According to the government’s own figures, 137 guards and another 31 staff who worked at the Dutch embassy in Kabul stand to have their claims reassessed. Some have disappeared or been killed by the Taliban. Around one-third of the group has already relocated to Australia under that country’s humanitarian visa scheme. “What the government is doing is fiddling the figures,” Snels says. “This is about a very limited group and we know from experience that not all of them will come.”
She explains: “The Netherlands has pretty restrictive policies. There is a rule that you can only bring children under the age of 18. So if you have an unmarried daughter of 20 who’s still living at home, or an older sister who’s single, or your parents are dependent on you, they have to stay behind. That puts people off from coming.”
Maybe 80 men
“We’re talking about maybe 80 men,” Van Rijckevorsel says. “I can well understand that the cabinet has some tough decisions to make and needs to take a nuanced view of its immigration policy. But these are more than just people asking for asylum. These are individuals who worked and fought with us. And they’re easy to identify, it’s a small group: what’s stopping us from sorting it out?”

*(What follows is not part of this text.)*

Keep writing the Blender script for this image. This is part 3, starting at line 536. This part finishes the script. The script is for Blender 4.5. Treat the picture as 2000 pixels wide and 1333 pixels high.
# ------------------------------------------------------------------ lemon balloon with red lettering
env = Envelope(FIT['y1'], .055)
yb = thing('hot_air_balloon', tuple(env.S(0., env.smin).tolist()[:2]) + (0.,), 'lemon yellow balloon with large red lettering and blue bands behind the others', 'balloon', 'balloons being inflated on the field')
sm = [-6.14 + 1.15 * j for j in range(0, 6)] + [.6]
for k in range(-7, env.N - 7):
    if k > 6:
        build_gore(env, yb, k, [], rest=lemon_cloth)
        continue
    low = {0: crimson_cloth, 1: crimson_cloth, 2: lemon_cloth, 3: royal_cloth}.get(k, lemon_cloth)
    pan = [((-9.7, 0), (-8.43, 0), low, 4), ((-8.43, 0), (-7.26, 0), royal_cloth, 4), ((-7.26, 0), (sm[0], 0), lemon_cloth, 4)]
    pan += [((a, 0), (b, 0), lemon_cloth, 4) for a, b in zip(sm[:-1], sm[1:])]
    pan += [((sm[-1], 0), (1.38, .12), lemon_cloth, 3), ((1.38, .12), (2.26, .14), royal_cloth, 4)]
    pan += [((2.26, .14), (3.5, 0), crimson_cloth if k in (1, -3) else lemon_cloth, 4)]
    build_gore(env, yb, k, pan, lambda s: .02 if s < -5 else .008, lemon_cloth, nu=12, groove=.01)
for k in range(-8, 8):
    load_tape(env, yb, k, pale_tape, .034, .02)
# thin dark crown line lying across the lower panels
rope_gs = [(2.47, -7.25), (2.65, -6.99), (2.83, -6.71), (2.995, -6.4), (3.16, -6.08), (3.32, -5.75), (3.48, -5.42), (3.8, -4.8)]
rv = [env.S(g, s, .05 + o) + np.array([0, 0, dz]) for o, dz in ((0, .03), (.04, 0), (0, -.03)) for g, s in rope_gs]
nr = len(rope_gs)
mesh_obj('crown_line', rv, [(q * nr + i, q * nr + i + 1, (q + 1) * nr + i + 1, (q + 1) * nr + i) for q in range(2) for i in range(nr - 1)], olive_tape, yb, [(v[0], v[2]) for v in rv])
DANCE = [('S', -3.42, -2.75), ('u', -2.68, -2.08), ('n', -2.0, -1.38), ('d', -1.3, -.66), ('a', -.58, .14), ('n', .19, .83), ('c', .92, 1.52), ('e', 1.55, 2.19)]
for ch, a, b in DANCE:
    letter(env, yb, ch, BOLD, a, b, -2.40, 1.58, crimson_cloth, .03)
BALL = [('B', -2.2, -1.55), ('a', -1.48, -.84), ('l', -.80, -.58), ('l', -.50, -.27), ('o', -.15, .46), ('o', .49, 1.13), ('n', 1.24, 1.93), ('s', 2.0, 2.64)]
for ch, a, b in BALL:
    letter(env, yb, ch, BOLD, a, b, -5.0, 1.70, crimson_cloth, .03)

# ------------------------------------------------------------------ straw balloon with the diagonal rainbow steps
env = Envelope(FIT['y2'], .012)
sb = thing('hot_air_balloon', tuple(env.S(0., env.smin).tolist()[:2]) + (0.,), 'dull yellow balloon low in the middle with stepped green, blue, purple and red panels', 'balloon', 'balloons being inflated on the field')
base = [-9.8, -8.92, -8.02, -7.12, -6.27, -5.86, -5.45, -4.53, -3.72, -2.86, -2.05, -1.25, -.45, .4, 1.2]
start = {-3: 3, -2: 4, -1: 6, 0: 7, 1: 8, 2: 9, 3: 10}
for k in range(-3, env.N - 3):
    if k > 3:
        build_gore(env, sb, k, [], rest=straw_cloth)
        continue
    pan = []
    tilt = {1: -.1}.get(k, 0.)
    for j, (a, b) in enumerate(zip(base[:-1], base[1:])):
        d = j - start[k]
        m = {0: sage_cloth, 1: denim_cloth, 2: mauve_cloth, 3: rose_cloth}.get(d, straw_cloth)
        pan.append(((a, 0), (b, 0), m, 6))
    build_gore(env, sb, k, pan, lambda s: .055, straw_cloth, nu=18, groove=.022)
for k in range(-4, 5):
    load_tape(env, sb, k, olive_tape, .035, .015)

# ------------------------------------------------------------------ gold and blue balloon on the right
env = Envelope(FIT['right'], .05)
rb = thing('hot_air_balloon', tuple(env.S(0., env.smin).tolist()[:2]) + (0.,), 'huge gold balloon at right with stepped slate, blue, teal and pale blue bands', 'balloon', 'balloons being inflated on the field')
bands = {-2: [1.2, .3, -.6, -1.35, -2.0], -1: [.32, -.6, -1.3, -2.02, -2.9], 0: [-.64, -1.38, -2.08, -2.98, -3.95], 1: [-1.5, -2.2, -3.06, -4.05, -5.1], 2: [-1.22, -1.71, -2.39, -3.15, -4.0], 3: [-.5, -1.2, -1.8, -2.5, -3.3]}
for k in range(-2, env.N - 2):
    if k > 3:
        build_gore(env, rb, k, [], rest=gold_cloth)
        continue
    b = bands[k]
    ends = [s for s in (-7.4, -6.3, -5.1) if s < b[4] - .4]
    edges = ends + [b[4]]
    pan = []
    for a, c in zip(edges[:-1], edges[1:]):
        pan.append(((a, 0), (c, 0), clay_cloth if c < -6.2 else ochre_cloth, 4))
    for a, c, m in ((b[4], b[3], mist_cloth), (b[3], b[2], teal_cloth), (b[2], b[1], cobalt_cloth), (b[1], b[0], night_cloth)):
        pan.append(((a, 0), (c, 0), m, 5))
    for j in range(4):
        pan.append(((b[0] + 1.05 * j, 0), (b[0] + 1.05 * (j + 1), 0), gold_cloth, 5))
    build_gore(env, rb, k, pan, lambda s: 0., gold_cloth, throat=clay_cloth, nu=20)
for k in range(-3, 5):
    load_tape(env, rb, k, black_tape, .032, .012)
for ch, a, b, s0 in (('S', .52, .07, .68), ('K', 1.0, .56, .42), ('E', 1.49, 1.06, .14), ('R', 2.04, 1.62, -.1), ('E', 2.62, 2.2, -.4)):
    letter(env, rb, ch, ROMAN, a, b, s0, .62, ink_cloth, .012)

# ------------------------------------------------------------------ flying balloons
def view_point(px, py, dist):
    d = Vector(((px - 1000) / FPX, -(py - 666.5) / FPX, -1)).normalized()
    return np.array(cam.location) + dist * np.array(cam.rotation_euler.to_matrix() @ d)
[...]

He says the group is easy to identify because he spoke to them on a daily basis. “Once a week I went to see the ASG commandant, who had a camp right beside ours. We had dinner together and we talked everything through: who was sick, who needed to go home, who wanted leave, who would replace them. It was a close personal working relationship. And I paid them in cash, in dollars, every two weeks. And I did that at their camp, to make sure every single Afghan got his money.”
Van Rijckevorsel holds out little hope that the cabinet can be persuaded to change its mind. Only one of the four coalition parties, NSC, was present at the roundtable discussion convened by Kati Piri. “It was a unique chance for the coalition to see what the situation was actually like,” he says. “And only one of their MPs turned up. I think everyone who has worked for this can hold their heads up high, and what’s happening in The Hague is frankly a damp squib.”
Taliban
NSC’s Isa Kahraman, the only MP from the coalition parties to attend the meeting, said there was “no evidence” that the Taliban would violate an agreement with the United Nations not to target Afghans who served with the US-led military operation. But Snels says there are documented cases of the Taliban hunting down, kidnapping and torturing former ASGs in Kabul.
“A lot of them fled to Kabul because they hoped to be able to leave the country quickly. And now they can’t go back to the villages where they came from because people have started asking questions. They’re constantly on the move because they’re not safe anywhere. This government is just denying everything and that’s something I really can’t stand.”
Snels vows to “fight to the bitter end” to reverse the decision. “My anger is my driving force,” she says. On November 12 the senate passed a motion tabled by D66 senator Paul van Meenen calling for the cabinet to resettle the ASGs in the Netherlands. “And after this cabinet there will be a new cabinet,” Snels says. “But the question is whether people in Afghanistan will be able to hold out for that long, because their lives are so lacking in perspective.”
Van Rijckevorsel says the debate about refugees in the Netherlands ignores the grim reality that the Afghan guards live in. “Nobody should think that these men are all keen to come to the Netherlands because it’s the land of milk and honey,” he says. “These are proud Afghan men with children and families who would much prefer to live their lives there. They’re not moving to Europe for economic gain: these men are in genuine danger.”